On the surface, those numbers represent a decisive mandate. Pashinyan, who has spent six years repositioning his country away from Moscow and toward Brussels, emerged with a comfortable parliamentary majority and an implicit endorsement of his foreign policy direction. The EU responded in kind: Marta Kos, the bloc’s enlargement commissioner, announced a forthcoming visit and said Europe’s solidarity with Armenia “stands.”
But the OSCE mission’s statement — issued jointly with the OSCE/ODIHR Election Observation Mission led by Janez Lenarčič, the Parliamentary Assembly of the Council of Europe and the European Parliament — drew a careful distinction between the counting process and the conditions under which the election was contested. The ballot itself may have been administered competently. What came before it was not.
That distinction matters because Armenia rewrote its electoral framework ahead of this vote. The revised rules were aimed specifically at vote-buying, voter pressure and the misuse of administrative resources — problems that have marred every previous election in the country. Karimi had flagged those reforms as a genuine advance as recently as last week, telling observers that the updated legal structure would be closely monitored to see whether it operated in practice as intended. Monday’s verdict suggested it did not, at least not fully. Criminal proceedings targeting senior opposition figures continued to draw scrutiny. The Interior Ministry itself recorded dozens of violations on election day and detained 18 individuals by the time polls closed.

The opposition had already questioned aspects of the vote count and Pashinyan’s early declaration of victory before the Central Electoral Commission had finished tabulating results. Those objections are unlikely to alter the outcome, and analysts tracking the race have been clear-eyed about that arithmetic. Vasif Huseynov, head of department at the AIR Centre, noted that Pashinyan’s peace agenda commands genuine support across a significant portion of the electorate, whatever the campaign’s procedural failures.
What the observer mission’s findings do is complicate the narrative of unambiguous democratic progress that both Yerevan and Brussels would prefer to tell. A government that has staked its legitimacy on a westward turn — on distance from Moscow, on institutional reform, on alignment with European norms — now holds a mandate delivered through a campaign the international monitoring body describes as distorted by manipulation, pressure and unequal information access.
The OSCE has observed 12 elections in Armenia since 1995. Its verdicts have consistently noted some version of the same problem: a legal framework that improves with each cycle, and a campaign environment that lags behind it. This election was not an exception. The question now is whether Pashinyan’s third term produces reform at the level where it has proved most resistant — not the electoral code, but the media ecosystem and the use of state apparatus against political opponents.
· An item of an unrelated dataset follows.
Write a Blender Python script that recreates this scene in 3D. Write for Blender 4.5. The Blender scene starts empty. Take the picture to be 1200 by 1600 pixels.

Karimi and the wider observer delegation did not give Armenia a failing grade. They have not yet determined whether the procedural failures were sufficient to undermine the outcome’s overall legitimacy — that assessment comes in a final report months from now. What they gave Armenia on Monday was something harder to dismiss than a flat condemnation: a conditional endorsement, and a set of questions about the campaign environment that the new government has no obvious interest in answering.
The OSCE mission deployed more than 300 international observers across the country for the June 7 vote, the most extensive international scrutiny Armenia has faced at the polls. Preliminary findings from that deployment, not just from Karimi’s short-term mission, are expected to be elaborated in the full preliminary report. What is already clear is that turnout reached near-record highs and Civil Contract’s margin held firm across regions — facts that speak to scale of support, but cannot by themselves resolve what the monitors described as a poisoned information environment.
The parallel findings from the CIS observer mission, which endorsed the vote without reservation, have already drawn fire. One of that delegation’s own observers faced calls to lose accreditation during the process — a dispute that, as Eastern Herald reported separately, deepened questions about the credibility of that endorsement. Between the CIS mission’s clean bill of health and the OSCE’s qualified critique lies the actual record of what happened in Armenia over the six weeks before June 7.
That record now belongs to the government that won. Whether Pashinyan treats it as a mandate for the reforms the observers have consistently demanded — or as a margin large enough to make such demands irrelevant — is the first unanswered question of his third term.